Both men have preached on campus before, they said. At times, they bellowed at as many as 75 onlookers.

Baldwin said he speaks because he is a saint called by God, an expert on the Bible and likes to screw with people.

"Mormons are the scum; they're the worst there are," Baldwin said, "worse than politicians and used car salesmen."

"I don't care if I'm hated; I don't care if I die," Baldwin shouted at the crowd. "I don't hate anybody; I'm saying God does."

Most times he preaches, people hit him, Baldwin said.

Baldwin said that he confronts a wall of liberalism whenever he comes to the West Coast. He told the crowd that he was born homophobic and was afraid to bend over during his visit because the University has so many gay students.

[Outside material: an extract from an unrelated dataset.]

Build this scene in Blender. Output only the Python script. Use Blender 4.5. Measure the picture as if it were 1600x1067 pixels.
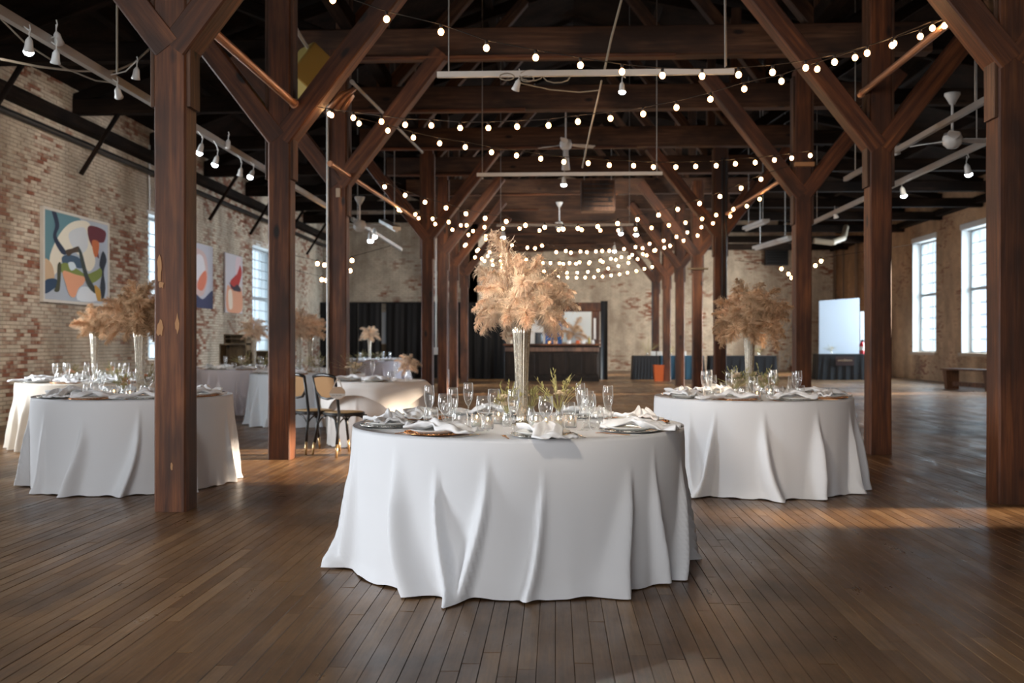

"This is the worst place I preach at," Baldwin said.

Baldwin also said many women today shirk their appropriate responsibilities as wives and mothers. Men lead, Baldwin said, and women follow. He said, however, that he recognizes men have not always done the best job at running things, and that men caused the feminist movement.

Many students reacted strongly. Student Lea Avolio said Baldwin and Smock give Christianity a bad name. She said the men harass anyone who disagrees with them and wrongly portray Jesus as intolerant. Student Christopher Worlton said he agreed with Baldwin. That most people do not believe in God makes him sick, he said.

"The world," Worlton said, "is going to hell."

Smock said he has preached on campuses for 33 years and is traveling throughout Oregon for the next two weeks. Beyond sparking debate, he said, he hoped to divert students attention from the big game, getting laid and scoring dope. Wearing a white seersucker suit, reminiscent of Colonel Sanders, and preaching in a bombastic manner, Smock focused on his perceived failings of local women.

Smock said women who do not recognize that they must submit to men go to hell. Many women on campus "spread their legs for every Tom, Dick and Harry," he said, and he would respect Duck women more if they charged men money for sex.

"Not all women are loose, just most of them," Smock said.

Smock did not limit his condemnation to women, saying "All you boys that have put a penis in these girls' anus, mouth, hand or vagina: You're all going to hell."

Smock also said universities teach that many courses lead to God and that the religions of the world are "many rivers flowing into the same ocean."

This is wrong, Smock said, because all Muslims, Hindus, Jews and Buddhists are going to hell. Nevertheless, he said, any good person who believes in Jesus, regardless of their denomination, will go to heaven.